When you've worked as a trainer and have already been a GM elsewhere, isn't it difficult to manage a team that you haven't selected yourself? 

It requires a great deal of energy and patience. The teams all have their own habits, then I arrive with another management style, high standards, and despite the goodwill and best intentions of the staff concerned, progress can take time. However, looking at it objectively, we've come quite a long way in a year, even if there is still a lot left to do, particularly in terms of improving autonomy.


So it's a full-time job?

That's just the right term! As I live at the hotel, I'm at the helm from dawn to dusk.


How does your high degree of involvement in your work affect your family?
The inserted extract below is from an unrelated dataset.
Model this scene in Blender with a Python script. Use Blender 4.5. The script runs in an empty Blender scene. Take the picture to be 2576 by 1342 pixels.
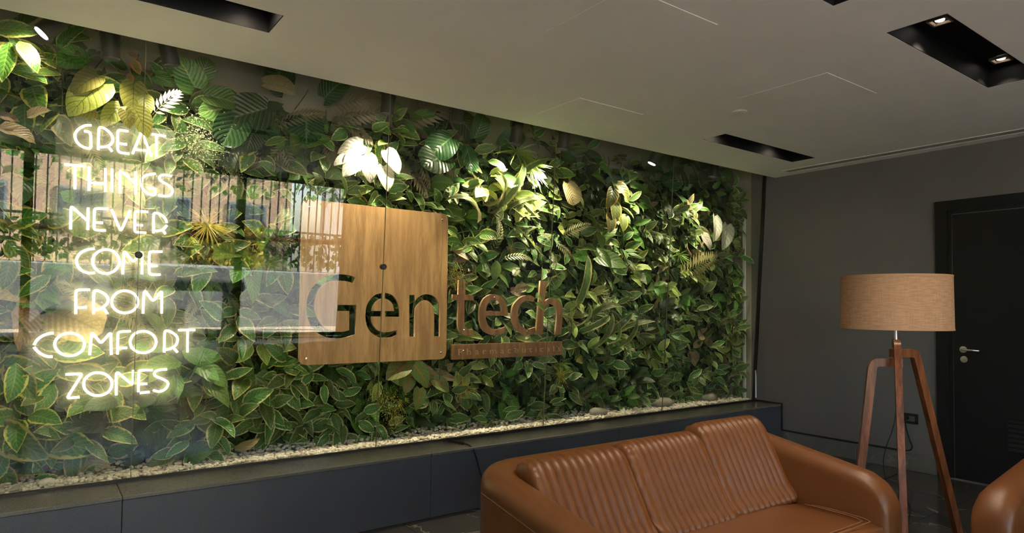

When I left Cameroon, I had to rely on my family to assume the responsibility of educating my two daughters. The youngest was just ten, so it was a big sacrifice, but I don't regret the choice I made. We see one another regularly - I go back to Cameroon for a few days each month - and despite the separation we have remained very close. I'm also proud to say that she has inherited my strength of character and that she is also prepared to fight in order to succeed.


Is it more difficult for a woman than for a man in Africa?

It's more difficult everywhere. But the hotel industry in Africa is less sexist than other sectors, even if a woman always needs to prove that she is better than the stereotypes. The adviser to the owner of Ibis Malabo and Ibis Bata has known me since I worked in Malabo. When I was introduced to the owner, he mentioned that I "worked like a man". The comparison is always there. However, we actually work more than them, because when we leave the office, a second day's work awaits us, with our families.